# TASK DETAILS:
Reproduce the material that follows, please, but only from its first line to the line containing "return np.array(out)", inclusive.

# COLLECTED MATERIAL:
++++++++++++++++++++
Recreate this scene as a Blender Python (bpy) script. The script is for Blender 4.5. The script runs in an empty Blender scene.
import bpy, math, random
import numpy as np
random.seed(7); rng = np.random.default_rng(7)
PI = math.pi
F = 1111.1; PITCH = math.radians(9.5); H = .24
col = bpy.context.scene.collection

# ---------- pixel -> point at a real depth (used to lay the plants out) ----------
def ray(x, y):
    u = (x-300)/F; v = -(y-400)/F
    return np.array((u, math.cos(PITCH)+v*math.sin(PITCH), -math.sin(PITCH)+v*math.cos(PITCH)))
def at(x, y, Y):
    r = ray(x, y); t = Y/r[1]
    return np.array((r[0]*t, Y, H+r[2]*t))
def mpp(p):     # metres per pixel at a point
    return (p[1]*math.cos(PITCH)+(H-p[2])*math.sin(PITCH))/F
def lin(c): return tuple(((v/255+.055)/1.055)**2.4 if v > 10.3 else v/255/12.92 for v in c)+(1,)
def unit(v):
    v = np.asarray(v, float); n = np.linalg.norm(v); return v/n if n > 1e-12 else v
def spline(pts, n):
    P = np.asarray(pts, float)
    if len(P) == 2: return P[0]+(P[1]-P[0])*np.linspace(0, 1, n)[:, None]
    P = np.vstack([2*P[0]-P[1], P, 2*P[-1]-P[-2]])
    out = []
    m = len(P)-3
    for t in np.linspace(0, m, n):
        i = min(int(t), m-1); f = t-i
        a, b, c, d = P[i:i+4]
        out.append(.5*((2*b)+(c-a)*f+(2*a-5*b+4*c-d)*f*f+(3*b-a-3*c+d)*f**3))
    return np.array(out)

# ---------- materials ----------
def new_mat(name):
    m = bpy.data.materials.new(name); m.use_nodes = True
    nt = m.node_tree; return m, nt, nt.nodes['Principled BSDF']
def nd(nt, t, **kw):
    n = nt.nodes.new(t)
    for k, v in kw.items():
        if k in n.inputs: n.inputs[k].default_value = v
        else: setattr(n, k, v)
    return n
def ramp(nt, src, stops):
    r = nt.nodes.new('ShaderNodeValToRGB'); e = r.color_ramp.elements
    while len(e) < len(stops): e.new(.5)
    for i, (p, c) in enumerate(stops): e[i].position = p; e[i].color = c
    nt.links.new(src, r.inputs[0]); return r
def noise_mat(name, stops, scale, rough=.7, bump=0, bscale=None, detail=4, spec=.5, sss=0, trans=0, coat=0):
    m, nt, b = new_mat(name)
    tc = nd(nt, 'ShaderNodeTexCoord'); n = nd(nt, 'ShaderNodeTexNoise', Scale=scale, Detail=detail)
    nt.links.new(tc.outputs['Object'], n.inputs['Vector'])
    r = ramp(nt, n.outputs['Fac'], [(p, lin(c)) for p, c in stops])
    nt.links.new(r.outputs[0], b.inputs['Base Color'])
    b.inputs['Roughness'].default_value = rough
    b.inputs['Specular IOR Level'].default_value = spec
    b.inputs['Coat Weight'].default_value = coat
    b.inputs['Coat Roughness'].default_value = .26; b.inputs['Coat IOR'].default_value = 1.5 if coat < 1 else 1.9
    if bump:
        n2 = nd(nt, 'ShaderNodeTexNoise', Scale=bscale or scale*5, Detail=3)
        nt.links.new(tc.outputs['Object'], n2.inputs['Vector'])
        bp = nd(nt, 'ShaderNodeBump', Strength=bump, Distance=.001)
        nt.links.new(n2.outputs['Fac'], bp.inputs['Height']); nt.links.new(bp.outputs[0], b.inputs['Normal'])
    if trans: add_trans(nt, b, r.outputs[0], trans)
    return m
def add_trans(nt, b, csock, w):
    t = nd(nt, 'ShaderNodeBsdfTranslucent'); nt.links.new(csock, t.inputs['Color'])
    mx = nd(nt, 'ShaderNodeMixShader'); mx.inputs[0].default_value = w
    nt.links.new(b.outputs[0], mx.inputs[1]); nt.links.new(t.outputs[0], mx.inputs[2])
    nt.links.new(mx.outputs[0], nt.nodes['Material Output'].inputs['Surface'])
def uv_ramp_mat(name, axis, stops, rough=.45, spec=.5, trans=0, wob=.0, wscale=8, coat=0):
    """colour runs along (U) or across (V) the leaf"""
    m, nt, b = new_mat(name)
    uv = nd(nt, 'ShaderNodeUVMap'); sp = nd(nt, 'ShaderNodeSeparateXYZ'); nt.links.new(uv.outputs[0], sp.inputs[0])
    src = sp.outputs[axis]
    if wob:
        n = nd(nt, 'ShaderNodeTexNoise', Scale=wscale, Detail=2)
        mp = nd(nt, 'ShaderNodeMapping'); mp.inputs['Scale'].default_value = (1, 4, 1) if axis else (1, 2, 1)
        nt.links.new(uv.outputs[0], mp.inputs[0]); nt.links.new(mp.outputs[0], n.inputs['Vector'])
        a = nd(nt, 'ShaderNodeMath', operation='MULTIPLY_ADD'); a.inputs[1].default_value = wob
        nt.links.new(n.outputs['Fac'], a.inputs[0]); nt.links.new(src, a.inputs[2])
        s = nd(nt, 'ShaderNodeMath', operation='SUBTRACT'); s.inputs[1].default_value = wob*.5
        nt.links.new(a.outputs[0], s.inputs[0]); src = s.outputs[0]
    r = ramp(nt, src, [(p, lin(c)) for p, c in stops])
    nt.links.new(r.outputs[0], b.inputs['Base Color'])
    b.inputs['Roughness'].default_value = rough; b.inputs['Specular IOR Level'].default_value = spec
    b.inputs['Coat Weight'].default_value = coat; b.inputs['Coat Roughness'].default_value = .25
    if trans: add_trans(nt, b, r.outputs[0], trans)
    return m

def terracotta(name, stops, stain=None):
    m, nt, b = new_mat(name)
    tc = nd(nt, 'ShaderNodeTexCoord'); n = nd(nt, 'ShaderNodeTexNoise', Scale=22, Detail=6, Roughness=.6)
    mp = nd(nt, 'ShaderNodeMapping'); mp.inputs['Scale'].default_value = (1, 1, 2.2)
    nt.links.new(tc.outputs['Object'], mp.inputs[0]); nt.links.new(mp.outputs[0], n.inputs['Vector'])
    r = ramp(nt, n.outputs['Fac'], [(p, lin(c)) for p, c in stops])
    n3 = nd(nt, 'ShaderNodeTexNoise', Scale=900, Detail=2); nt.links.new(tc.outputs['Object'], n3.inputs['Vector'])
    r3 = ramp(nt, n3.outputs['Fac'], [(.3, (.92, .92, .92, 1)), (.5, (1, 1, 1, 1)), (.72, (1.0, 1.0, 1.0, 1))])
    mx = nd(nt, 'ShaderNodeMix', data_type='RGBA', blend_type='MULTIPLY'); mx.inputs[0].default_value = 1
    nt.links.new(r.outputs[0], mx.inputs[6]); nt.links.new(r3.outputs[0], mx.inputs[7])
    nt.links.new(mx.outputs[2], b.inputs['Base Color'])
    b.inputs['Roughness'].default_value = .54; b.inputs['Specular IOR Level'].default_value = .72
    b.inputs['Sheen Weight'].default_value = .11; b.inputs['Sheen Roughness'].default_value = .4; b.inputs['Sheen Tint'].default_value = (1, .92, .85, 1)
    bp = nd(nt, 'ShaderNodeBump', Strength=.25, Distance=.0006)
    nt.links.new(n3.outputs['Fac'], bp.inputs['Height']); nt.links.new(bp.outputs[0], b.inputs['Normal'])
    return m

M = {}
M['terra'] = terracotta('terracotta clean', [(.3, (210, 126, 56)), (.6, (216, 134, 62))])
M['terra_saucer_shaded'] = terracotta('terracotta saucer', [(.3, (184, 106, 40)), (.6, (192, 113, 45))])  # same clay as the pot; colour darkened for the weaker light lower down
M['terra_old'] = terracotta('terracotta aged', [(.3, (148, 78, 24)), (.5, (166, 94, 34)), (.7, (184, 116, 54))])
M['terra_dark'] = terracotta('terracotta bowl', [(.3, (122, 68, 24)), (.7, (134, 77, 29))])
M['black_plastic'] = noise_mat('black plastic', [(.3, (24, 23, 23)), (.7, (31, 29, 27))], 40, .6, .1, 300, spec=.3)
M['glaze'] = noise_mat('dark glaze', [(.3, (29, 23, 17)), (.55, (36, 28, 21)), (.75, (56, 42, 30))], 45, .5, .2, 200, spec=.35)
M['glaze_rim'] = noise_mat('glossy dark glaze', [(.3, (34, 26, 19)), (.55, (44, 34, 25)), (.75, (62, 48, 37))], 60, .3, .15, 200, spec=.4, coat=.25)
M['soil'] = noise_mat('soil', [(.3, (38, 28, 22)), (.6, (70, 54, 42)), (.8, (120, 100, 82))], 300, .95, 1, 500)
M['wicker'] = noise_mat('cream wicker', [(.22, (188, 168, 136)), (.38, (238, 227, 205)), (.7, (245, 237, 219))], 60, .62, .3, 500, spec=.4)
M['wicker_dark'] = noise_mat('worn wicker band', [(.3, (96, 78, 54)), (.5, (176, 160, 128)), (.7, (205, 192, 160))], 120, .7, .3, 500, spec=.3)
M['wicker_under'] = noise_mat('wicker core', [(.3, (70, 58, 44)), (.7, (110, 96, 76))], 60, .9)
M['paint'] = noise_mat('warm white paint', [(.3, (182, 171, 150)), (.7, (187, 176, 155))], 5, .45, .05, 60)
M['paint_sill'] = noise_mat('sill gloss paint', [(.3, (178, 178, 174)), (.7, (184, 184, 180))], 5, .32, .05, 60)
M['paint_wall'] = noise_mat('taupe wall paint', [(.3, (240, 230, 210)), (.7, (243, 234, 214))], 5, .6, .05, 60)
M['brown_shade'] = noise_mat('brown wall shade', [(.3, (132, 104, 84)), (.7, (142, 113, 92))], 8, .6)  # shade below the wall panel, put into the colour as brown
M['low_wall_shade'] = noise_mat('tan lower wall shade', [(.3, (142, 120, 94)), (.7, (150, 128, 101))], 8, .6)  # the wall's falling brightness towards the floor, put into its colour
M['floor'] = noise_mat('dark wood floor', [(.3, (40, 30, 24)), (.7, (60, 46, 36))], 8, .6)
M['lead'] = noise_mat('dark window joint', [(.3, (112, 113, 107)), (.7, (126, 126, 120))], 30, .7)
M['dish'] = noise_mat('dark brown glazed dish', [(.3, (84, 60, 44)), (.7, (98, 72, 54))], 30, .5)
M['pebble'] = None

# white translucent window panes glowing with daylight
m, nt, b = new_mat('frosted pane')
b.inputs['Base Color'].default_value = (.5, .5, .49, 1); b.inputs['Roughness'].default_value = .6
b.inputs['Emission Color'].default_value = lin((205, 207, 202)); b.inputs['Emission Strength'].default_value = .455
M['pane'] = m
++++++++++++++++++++
# THE OUTPUT:
Recreate this scene as a Blender Python (bpy) script. The script is for Blender 4.5. The script runs in an empty Blender scene.
import bpy, math, random
import numpy as np
random.seed(7); rng = np.random.default_rng(7)
PI = math.pi
F = 1111.1; PITCH = math.radians(9.5); H = .24
col = bpy.context.scene.collection

# ---------- pixel -> point at a real depth (used to lay the plants out) ----------
def ray(x, y):
    u = (x-300)/F; v = -(y-400)/F
    return np.array((u, math.cos(PITCH)+v*math.sin(PITCH), -math.sin(PITCH)+v*math.cos(PITCH)))
def at(x, y, Y):
    r = ray(x, y); t = Y/r[1]
    return np.array((r[0]*t, Y, H+r[2]*t))
def mpp(p):     # metres per pixel at a point
    return (p[1]*math.cos(PITCH)+(H-p[2])*math.sin(PITCH))/F
def lin(c): return tuple(((v/255+.055)/1.055)**2.4 if v > 10.3 else v/255/12.92 for v in c)+(1,)
def unit(v):
    v = np.asarray(v, float); n = np.linalg.norm(v); return v/n if n > 1e-12 else v
def spline(pts, n):
    P = np.asarray(pts, float)
    if len(P) == 2: return P[0]+(P[1]-P[0])*np.linspace(0, 1, n)[:, None]
    P = np.vstack([2*P[0]-P[1], P, 2*P[-1]-P[-2]])
    out = []
    m = len(P)-3
    for t in np.linspace(0, m, n):
        i = min(int(t), m-1); f = t-i
        a, b, c, d = P[i:i+4]
        out.append(.5*((2*b)+(c-a)*f+(2*a-5*b+4*c-d)*f*f+(3*b-a-3*c+d)*f**3))
    return np.array(out)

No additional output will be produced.